Oedo years - I think this should be common knowledge

Duke of Marlborough says:
If you discover the tech during an Oedo year, an immediate switch can happen (so, if you track your science correctly and have your last city discover the tech, you could have a no turn revolution. Just remember that the game counts your newest cities first, your oldest cities last).

How do you know which city is going to discover the tech? I can see no way of tracking this (at least in the playstation version). Is it to do with the beaker counts in the Trade Advisors screen? Even if you do know, how can you manipulate events to ensure it is the last city which discovers the tech?
 
Thanks for your reply. I still don't fully understand - what do you mean by:
have one scientist to 'rollover' the tech.
?
 
A scientist is a 'specialist', a citizen that you remove from working on the terrain (and then clicking on him to change him from an entertainer and clicking on again to make him a scientist. A scientist makes three beakers worth of production for the city. So, if the beaker box is full and the city is generating three beakers from the scientist it will 'complete' the tech.

Beakers generated by caravan deliveries cannot 'complete' a tech, only city generated beakers can do this.
 
Thanks, that explains it.
 
First of all, Duke made a small error. He meant set you science rate to zero (not your tax rate). When your science rate is zero, even if your beaker box is full you will not get an advance until either a scientist or a city produced research triggers it. That trigger is what he termed rollover.

Secondly, while filling up the beaker box is necessary for this tactic to work, setting science to zero is not.
 
Thanks for clearing that up
 
I found a reason the number of turns for a game may not match the expected number from the Oedo chart.

When a map is modified using the map editor it 'overwrites' the number of the turns that game normally would have had.

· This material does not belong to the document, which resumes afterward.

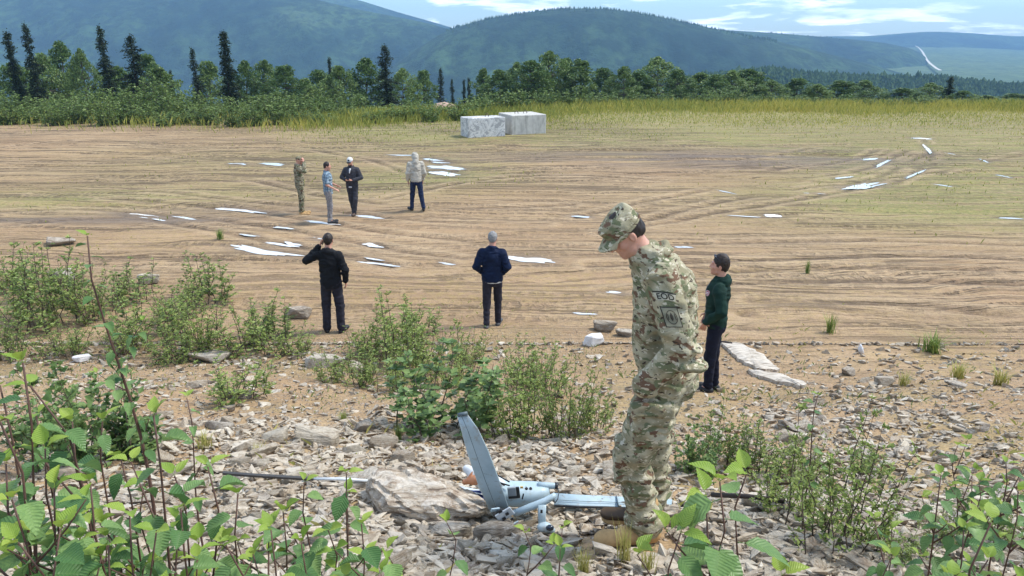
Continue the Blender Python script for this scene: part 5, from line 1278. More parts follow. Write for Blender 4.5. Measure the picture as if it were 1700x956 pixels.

I'm thinking (still checking on it):
When the map editor opens it asks you for a map size. From there you can then open an existing save and modify the map. The number of turns for the game will be based off of whatever the number of turns the game would have had from the map size picked when the editor was first started, not the number of turns that the orignally made game would have.

This would explain the couple variances we have had in GOTM games.